AMY GOODMAN: And yet the right embraced him.
KEVIN PHILLIPS: The right embraced him, because that was at point in time -- and here I go back more to my Republican antecedents -- where, in my opinion, during the 1960s and 1970s, the left had pushed much too hard against religion in an attempt to create a more secular society. And this just grossly mis-underestimated the role that religion plays in the United States, and it created this huge backlash. So the balance was beginning to be restored in the 1980s, and now the pendulum has swung, so the abuse is on the part of the religious right, the people who were complaining about being abused 30 or 40 years ago.
AMY GOODMAN: So, explain where George Bush fits into this picture, George W. Bush, his own religion, how he embraces the right -- the religious right.
KEVIN PHILLIPS: Let me pretend that we’re talking about painting in French impressionism, and I’m going to give you four or five impressionist scenes.

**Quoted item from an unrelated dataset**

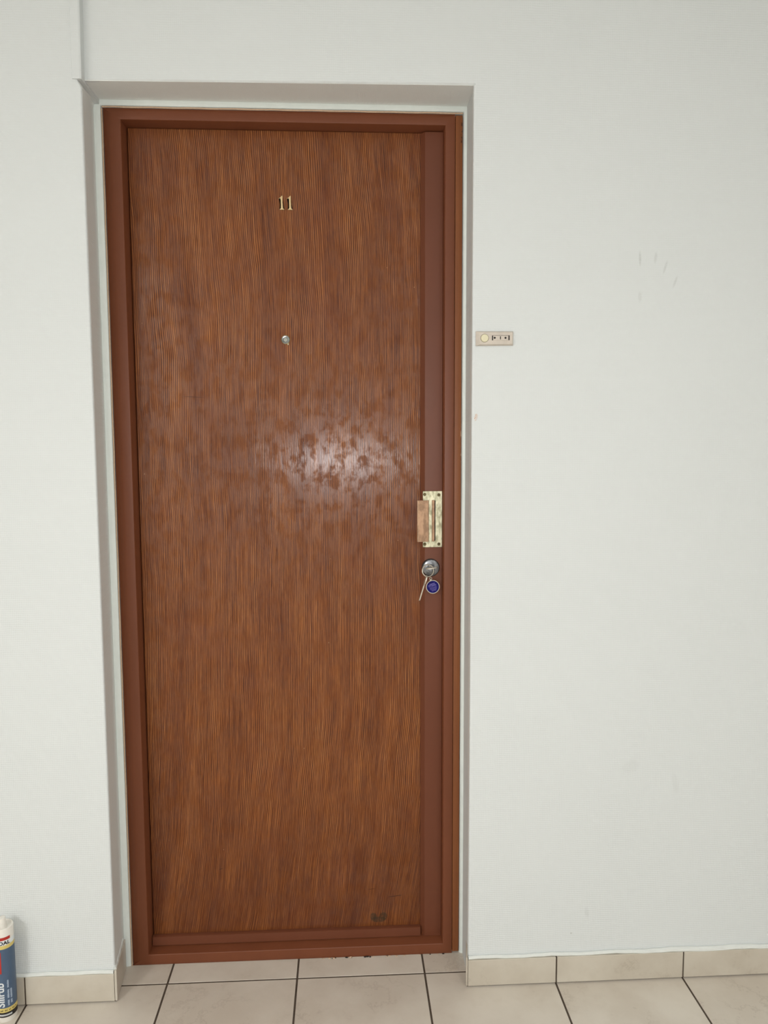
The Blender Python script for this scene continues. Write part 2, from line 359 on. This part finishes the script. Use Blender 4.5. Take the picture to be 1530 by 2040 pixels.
margin(bm, ((FR+.001, YF, 0), (FR+.001, YF, 2.20)), ((XRb+.002, YF, 0), (XRb-.006, YF, 2.20)), 60, .0012)
margin(bm, ((-.4620, YF+.0006, 2.214), (.4500, YF, 2.214)), ((-.4620, YF+.0006, 2.1965), (.4500, YF, 2.1965)), 40, .0012)
obj('filler_margin', bm, M_PLAST, wall, True, 'smooth white filler strip around the brown frame')
# thin tan edge line between filler and frame
bm = BM()
tube(bm, [(FL-.0006+.0005*math.sin(i*2.3), YF+.0010, i*2.19/40) for i in range(41)], .0017, 6)
tube(bm, [(FL+.875*i/30, YF-.0002, FT+.0015+.0005*math.sin(i*1.9)) for i in range(31)], .0020, 6)
obj('paint_edge', bm, M_TAN, wall, True, 'thin tan unpainted line around the frame')
# rest of the hallway shell (out of view, it returns the light)
def shell(name, x0, x1, y0, y1, z0, z1, m, label):
    b = BM(); box(b, x0, x1, y0, y1, z0, z1); tag(obj(name, b, m), label, None, 'structure')
shell('wall_left', RX0-.1, RX0, RY0-.1, .28, 0, CZ, M_ROOM, 'plain white hallway wall at the far left')
shell('wall_right', RX1, RX1+.1, RY0-.1, .28, 0, CZ, M_ROOM, 'plain white hallway wall at the far right')
shell('wall_front', RX0, RX1, RY0-.1, RY0, 0, CZ, M_ROOM, 'plain white hallway wall opposite the door')
shell('ceiling', RX0-.1, RX1+.1, RY0-.1, .28, CZ, CZ+.1, M_CEIL, 'plain white hallway ceiling')
# ceiling lamp on the left; the right one is an unseen fill light, added
for LP, me_, lab in ((LAMP, M_EMIT, 'round white ceiling lamp in the left half of the hallway'), (LAMP_FILL, M_EMIT_FILL, 'unseen round fill lamp added in the right half of the hallway')):
    lamp = empty('ceiling_or_fill_lamp', (LP.x, LP.y, CZ)); tag(lamp, lab, 'lamp')
    bm = BM(); lathe(bm, [(0, CZ), (LAMP_R+.02, CZ), (LAMP_R+.02, CZ-.03), (LAMP_R, CZ-.03), (LAMP_R, CZ-.01), (0, CZ-.01)], (LP.x, LP.y, 0), n=48); obj('lamp_base', bm, M_WPL, lamp, True)
    bm = BM(); lathe(bm, [(LAMP_R-.001, CZ-.012), (LAMP_R-.001, CZ-.03), (LAMP_R*.9, CZ-.05), (LAMP_R*.6, CZ-.065), (0, CZ-.072)], (LP.x, LP.y, 0), n=48); obj('diffuser', bm, me_, lamp, True)

# ------------------------------------------------------------ skirting
def skirt(parent, A, B, h, th, nrm, mat=M_SKIRT, g=.0018):      # one tile standing along A-B on the floor
    A = Vector((A[0], A[1], 0)); B = Vector((B[0], B[1], 0)); d = (B-A).normalized(); n = Vector((nrm[0], nrm[1], 0)).normalized()
    b = BM(); a = A+d*g; c = B-d*g; z0 = .0035
    base = [a, c, c+n*th, a+n*th]
    hull2(b, [p+Vector((0, 0, z0)) for p in base], [p+Vector((0, 0, h)) for p in base])
    bmesh.ops.bevel(b, geom=b.edges[:], offset=.0008, segments=1, affect='EDGES')
    return obj('skirting_tile', b, mat, parent)
for side in ('left', 'right'):
    e = empty('baseboard_'+side, ((-.9 if side == 'left' else 1.2), 0, 0))
    tag(e, 'beige tile baseboard along the wall %s of the door' % side, None, 'structure')
    bm = BM(); bg = BM()
    if side == 'left':
        xs = [RX0] + [-T*k for k in range(9, 1, -1)] + [XL+.0015]
        xs = [x for i, x in enumerate(xs) if i == 0 or x > RX0+.05]
        for a, b in zip(xs, xs[1:]): skirt(e, (a, -.0006), (b, -.0006), .0745, .0085, (0, -1))
        skirt(e, (XL+.0008, -.0088), (XLb+.0025, .112), .083, .0055, (1, .1), g=.0001)
        box(bg, RX0, XL, -.0055, 0, .0008, .0715); hull2(bg, [(XL, -.006, .001), (XLb, .118, .001), (XLb+.003, .118, .001), (XL+.004, -.006, .001)], [(XL, -.006, .07), (XLb, .118, .07), (XLb+.003, .118, .07), (XL+.004, -.006, .07)])
        tube(bm, [(RX0+.01+(XL-RX0-.012)*i/80, -.0035, .0775+.0009*math.sin(i*1.7)) for i in range(81)], .0050, 7)
        tube(bm, [(XL+.002+(XLb-XL)*i/12, -.004+.115*i/12, .085+.0022*math.sin(i*1.9)) for i in range(13)], .0035, 6)
    else:
        xs = [XR-.003] + [T*k for k in range(2, 8)] + [RX1]
        for a, b in zip(xs, xs[1:]): skirt(e, (a, -.0006), (b, -.0006), .0725, .0085, (0, -1))
        skirt(e, (XR-.0022, -.0084), (XRb-.0015, .112), .080, .0045, (-1, .15), g=.0001)
        box(bg, XR, RX1, -.0055, 0, .0008, .0695); hull2(bg, [(XR, -.006, .001), (XRb, .118, .001), (XRb-.002, .118, .001), (XR-.0035, -.006, .001)], [(XR, -.006, .07), (XRb, .118, .07), (XRb-.002, .118, .07), (XR-.0035, -.006, .07)])
        tube(bm, [(XR+(RX1-XR-.01)*i/90, -.0035, .0765+.0013*math.sin(i*.9)+.0006*math.sin(i*2.9)) for i in range(91)], [.0046+(.0022 if 16 < i < 36 else 0)*math.sin((i-16)*PI/20) for i in range(91)], 7)
    obj('joint_filler', bg, M_GROUT, e); obj('caulk_line', bm, M_CAULK, e, True, 'white painted caulk line on top of the tiles')

# ------------------------------------------------------------ the door
door = empty('door_1', (0, .15, 0)); tag(door, 'brown painted steel framed entrance door with oak veneer leaf and brass numerals', None, 'structure')
# frame: mitred members, inset from the outer outline
IL, IR_, IT, IB = FL+.0435, FR-.0437, FT-.0269, .0293
XO = .4148      # outer edge of the steel frame on the right, beyond it a wooden trim strip
def member(name, prof, P0, P1, I0, I1):
    # prof: (t, y), t 0 at the outer edge and 1 at the inner edge
    A = [(P0[0]+(I0[0]-P0[0])*t, y, P0[1]+(I0[1]-P0[1])*t) for t, y in prof]
    B = [(P1[0]+(I1[0]-P1[0])*t, y, P1[1]+(I1[1]-P1[1])*t) for t, y in prof]
    b = BM(); hull2(b, A, B); return obj(name, b, M_FRAME, door, True)
oTL, oTR, oBL, oBR = (FL, FT), (XO, FT), (FL, 0.0), (XO, 0.0)
iTL, iTR, iBL, iBR = (IL, IT), (IR_, IT), (IL, IB), (IR_, IB)
def prof(y_out, knee, ed):
    return [(0, .21), (0, y_out+.002), (.02, y_out)] + [(knee*(.15+.85*i/6), y_out+(YF-y_out)*math.sin(i/6*PI/2)) for i in range(1, 7)] + [(1-ed, YF), (1-ed*.4, YF+.0006), (1, YF+.002), (1, .21)]
member('frame_jamb', prof(YF+.0068, .52, .05), oBL, oTL, iBL, iTL)
member('frame_head', prof(YF+.002, .35, .07), oTL, oTR, iTL, iTR)
member('frame_jamb', prof(YF+.0004, .2, .09), oBR, oTR, iBR, iTR)
member('frame_sill', prof(YF+.001, .2, .07), oBL, oBR, iBL, iBR)
bm = BM(); box(bm, XO+.0008, FR-.0005, YF-.0005, .21, .006, FT-.003, .0012)
o = obj('trim_strip', bm, M_TRIMW, door, True, 'orange-brown wooden strip on the right edge of the frame')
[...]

We can’t do this very academically. Back in 1999 and 2000, as George W. was preparing to run, it’s been reported or acknowledged that he told three or four different groups of preachers, conservative organizations, that he felt that God had called him to run for president. Well, he gets in the White House, and he's not doing terribly well, but 9/11 comes along, and this is a massive revitalization of his politics in the sense of a chance to create a conflict between good and evil and, in essence, rally his flock. And at that point in time, Dana Milbank of the Washington Post reported he did a survey of religious right leaders, and they agreed that God had chosen Bush for this moment. And he concluded the piece for the Post by saying this was the first time in history that the leader of the religious right nationally was the President of the United States. And I believe that’s how they felt.
And then we go -- more impressionist paintings on the wall here -- we go to reports from the Middle East. This came in several Israeli newspapers and others, that Bush at one point commented, although the White House denies it, that he said God told him to invade Afghanistan, God told him to invade Iraq. And then we get 2004, and when he was campaigning in several places, again he played the religious card. And the Lancaster New Era in Pennsylvania, the Old Order Amish country, reported that Bush talked to a group of Amish, the Plain People, and he said that he trusted that God spoke through him, and if that weren't true he wouldn't be able to do his job. Now, they reported this conversation, but their reporter had not been there, so he couldn’t substantiate it.
But this thread -- and I come back to my impressionism -- from a whole lot of people, many of them Republicans and people acquainted with the Republican Party -- this has been in there -- it's this sense that he is the prophet and he's telling us what God wants. And this, to me, is an enormously important backdrop to this mess in what is, after all, the Bible lands for Christians, the Middle East.